GIVEN EXERCISE:
Search the material below for the string "objects" and list each line that holds it.

Extracted records:
=======

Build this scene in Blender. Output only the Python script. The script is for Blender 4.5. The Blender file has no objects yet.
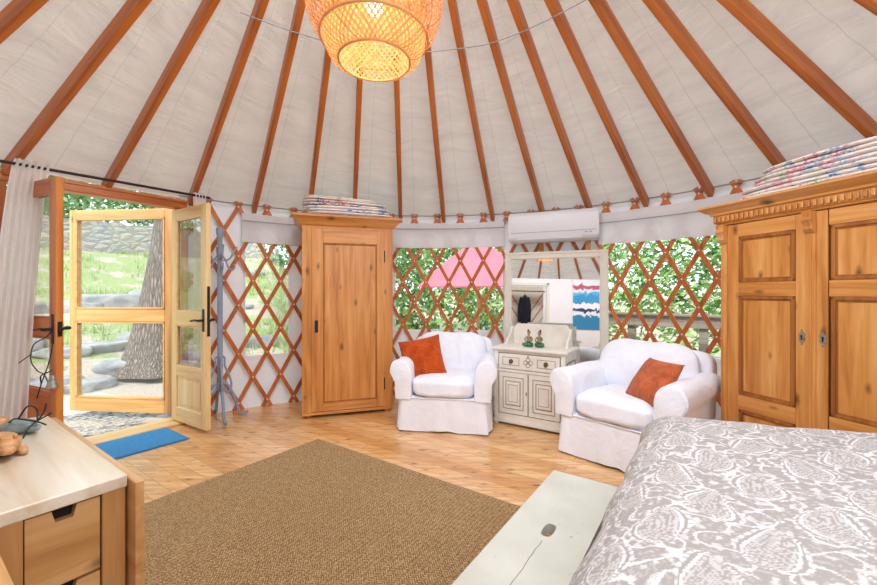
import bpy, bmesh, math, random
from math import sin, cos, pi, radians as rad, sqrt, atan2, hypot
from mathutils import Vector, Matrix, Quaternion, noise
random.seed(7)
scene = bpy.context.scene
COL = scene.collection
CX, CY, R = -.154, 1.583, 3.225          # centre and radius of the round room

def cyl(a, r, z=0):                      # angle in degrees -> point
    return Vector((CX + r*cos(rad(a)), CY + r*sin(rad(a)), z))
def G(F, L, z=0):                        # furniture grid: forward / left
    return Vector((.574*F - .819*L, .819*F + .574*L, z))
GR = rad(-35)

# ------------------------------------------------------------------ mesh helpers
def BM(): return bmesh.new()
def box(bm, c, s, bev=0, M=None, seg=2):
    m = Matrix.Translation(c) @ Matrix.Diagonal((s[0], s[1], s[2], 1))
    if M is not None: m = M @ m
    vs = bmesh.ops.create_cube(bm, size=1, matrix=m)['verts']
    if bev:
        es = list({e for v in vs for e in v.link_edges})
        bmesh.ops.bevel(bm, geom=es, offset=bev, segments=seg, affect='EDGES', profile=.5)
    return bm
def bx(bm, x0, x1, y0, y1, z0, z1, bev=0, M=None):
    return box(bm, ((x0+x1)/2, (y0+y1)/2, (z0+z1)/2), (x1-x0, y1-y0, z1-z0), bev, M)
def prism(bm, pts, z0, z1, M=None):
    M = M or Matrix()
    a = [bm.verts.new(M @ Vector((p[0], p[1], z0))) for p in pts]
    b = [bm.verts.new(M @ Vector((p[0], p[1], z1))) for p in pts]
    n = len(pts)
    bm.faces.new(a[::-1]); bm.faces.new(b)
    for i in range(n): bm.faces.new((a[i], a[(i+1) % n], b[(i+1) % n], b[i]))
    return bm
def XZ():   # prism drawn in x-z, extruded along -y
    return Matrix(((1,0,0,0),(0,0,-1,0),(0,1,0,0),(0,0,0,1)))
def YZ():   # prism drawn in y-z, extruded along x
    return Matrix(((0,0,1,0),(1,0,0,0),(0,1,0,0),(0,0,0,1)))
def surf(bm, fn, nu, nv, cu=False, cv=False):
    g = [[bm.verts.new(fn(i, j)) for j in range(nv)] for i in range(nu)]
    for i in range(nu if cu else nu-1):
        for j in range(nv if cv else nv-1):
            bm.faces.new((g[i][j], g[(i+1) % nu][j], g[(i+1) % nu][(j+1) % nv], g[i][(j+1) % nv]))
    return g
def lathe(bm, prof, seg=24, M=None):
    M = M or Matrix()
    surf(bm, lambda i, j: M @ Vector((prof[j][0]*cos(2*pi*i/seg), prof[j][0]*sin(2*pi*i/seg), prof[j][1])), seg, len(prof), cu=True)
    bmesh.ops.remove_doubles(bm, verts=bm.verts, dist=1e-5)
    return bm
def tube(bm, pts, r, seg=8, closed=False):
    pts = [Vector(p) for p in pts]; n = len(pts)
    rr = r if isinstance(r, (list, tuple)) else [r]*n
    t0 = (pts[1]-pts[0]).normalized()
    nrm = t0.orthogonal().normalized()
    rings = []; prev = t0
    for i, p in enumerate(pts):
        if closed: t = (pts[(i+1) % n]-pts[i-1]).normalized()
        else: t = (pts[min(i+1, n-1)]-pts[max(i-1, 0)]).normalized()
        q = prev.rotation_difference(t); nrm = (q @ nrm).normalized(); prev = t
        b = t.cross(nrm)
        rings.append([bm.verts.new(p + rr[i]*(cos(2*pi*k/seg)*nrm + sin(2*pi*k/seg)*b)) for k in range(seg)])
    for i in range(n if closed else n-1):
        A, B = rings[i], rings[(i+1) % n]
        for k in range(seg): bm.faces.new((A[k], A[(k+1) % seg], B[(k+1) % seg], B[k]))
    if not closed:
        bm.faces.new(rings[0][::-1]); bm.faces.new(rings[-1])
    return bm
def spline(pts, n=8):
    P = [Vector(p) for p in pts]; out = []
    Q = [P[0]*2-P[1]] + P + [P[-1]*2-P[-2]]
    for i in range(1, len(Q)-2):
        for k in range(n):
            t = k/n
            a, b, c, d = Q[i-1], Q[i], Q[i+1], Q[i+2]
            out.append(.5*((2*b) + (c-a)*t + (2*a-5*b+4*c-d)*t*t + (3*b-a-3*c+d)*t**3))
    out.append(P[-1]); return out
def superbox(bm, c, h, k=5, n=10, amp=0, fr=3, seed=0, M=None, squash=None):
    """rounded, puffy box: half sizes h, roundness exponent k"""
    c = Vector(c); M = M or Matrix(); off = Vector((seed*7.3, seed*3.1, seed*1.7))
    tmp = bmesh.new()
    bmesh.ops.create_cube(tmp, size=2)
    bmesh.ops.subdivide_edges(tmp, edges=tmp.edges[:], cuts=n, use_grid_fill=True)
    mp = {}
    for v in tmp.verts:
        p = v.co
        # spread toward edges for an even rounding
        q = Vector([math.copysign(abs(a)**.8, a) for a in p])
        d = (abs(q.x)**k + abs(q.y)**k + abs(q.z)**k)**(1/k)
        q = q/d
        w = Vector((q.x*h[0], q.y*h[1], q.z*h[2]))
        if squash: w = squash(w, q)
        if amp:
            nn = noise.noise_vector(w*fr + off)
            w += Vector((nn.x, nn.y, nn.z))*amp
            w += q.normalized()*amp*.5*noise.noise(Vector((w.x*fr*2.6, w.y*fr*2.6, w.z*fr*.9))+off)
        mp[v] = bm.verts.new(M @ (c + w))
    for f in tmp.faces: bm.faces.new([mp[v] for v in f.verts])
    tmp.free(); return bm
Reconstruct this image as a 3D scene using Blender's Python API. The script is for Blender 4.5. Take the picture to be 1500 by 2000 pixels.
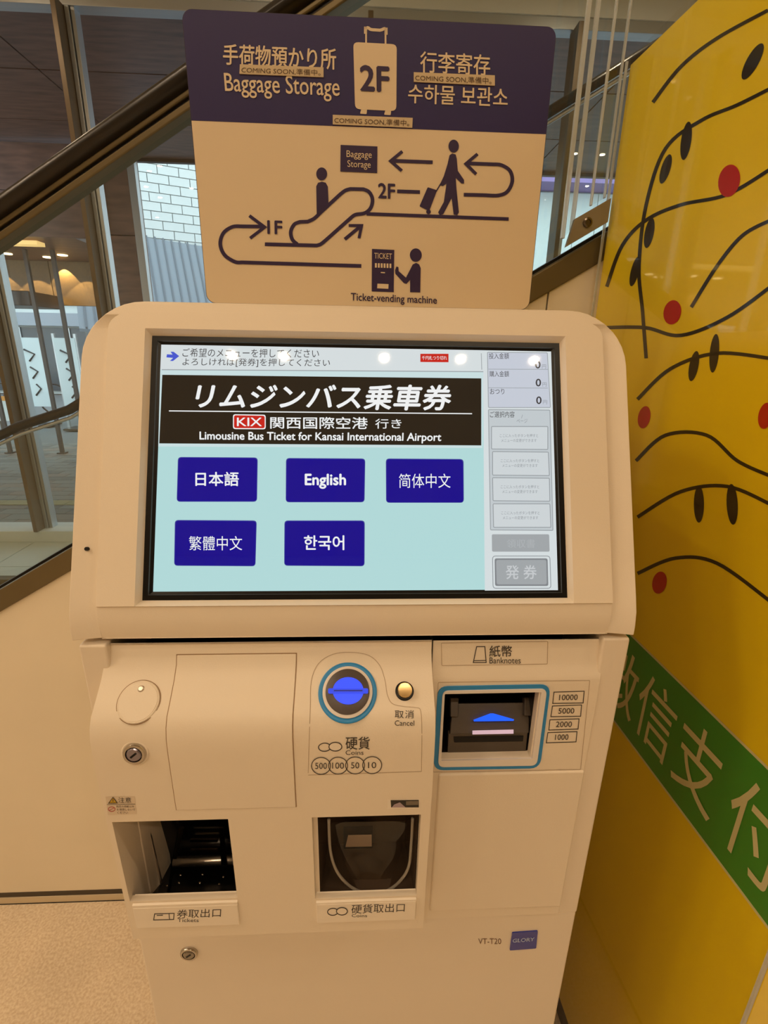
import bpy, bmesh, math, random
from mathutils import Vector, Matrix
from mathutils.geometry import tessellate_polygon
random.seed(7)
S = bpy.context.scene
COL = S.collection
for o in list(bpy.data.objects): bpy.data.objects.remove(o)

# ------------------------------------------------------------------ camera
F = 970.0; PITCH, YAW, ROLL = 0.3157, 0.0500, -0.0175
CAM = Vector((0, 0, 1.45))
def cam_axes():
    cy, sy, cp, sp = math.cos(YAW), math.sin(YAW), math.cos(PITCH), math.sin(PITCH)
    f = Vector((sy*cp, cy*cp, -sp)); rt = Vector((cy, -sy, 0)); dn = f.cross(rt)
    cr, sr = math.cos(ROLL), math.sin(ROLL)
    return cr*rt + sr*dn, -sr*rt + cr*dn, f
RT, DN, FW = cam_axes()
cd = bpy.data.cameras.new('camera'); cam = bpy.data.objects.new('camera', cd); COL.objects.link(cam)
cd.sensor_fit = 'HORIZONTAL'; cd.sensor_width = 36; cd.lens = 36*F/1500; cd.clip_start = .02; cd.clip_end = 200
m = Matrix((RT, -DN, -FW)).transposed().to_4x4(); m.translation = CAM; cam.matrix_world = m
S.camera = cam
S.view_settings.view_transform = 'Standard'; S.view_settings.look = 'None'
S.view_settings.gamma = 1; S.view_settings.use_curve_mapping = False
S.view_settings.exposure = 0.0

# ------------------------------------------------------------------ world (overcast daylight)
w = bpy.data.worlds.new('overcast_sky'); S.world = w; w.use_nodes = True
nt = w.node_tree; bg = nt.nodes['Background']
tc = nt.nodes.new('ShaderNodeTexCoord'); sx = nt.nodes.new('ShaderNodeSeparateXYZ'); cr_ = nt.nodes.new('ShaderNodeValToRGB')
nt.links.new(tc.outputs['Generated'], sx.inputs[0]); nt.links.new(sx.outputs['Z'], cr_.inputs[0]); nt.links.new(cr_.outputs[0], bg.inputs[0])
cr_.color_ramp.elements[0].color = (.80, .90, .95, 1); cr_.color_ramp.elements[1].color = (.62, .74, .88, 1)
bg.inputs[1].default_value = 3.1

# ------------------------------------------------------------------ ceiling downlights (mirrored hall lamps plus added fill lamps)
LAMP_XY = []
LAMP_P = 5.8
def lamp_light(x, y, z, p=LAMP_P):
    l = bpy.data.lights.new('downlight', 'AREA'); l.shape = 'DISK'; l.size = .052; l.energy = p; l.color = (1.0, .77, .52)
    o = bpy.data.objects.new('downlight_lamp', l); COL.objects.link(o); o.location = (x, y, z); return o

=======

EXERCISE RESULT:
Build this scene in Blender. Output only the Python script. The script is for Blender 4.5. The Blender file has no objects yet.
for o in list(bpy.data.objects): bpy.data.objects.remove(o)
cd = bpy.data.cameras.new('camera'); cam = bpy.data.objects.new('camera', cd); COL.objects.link(cam)
    o = bpy.data.objects.new('downlight_lamp', l); COL.objects.link(o); o.location = (x, y, z); return o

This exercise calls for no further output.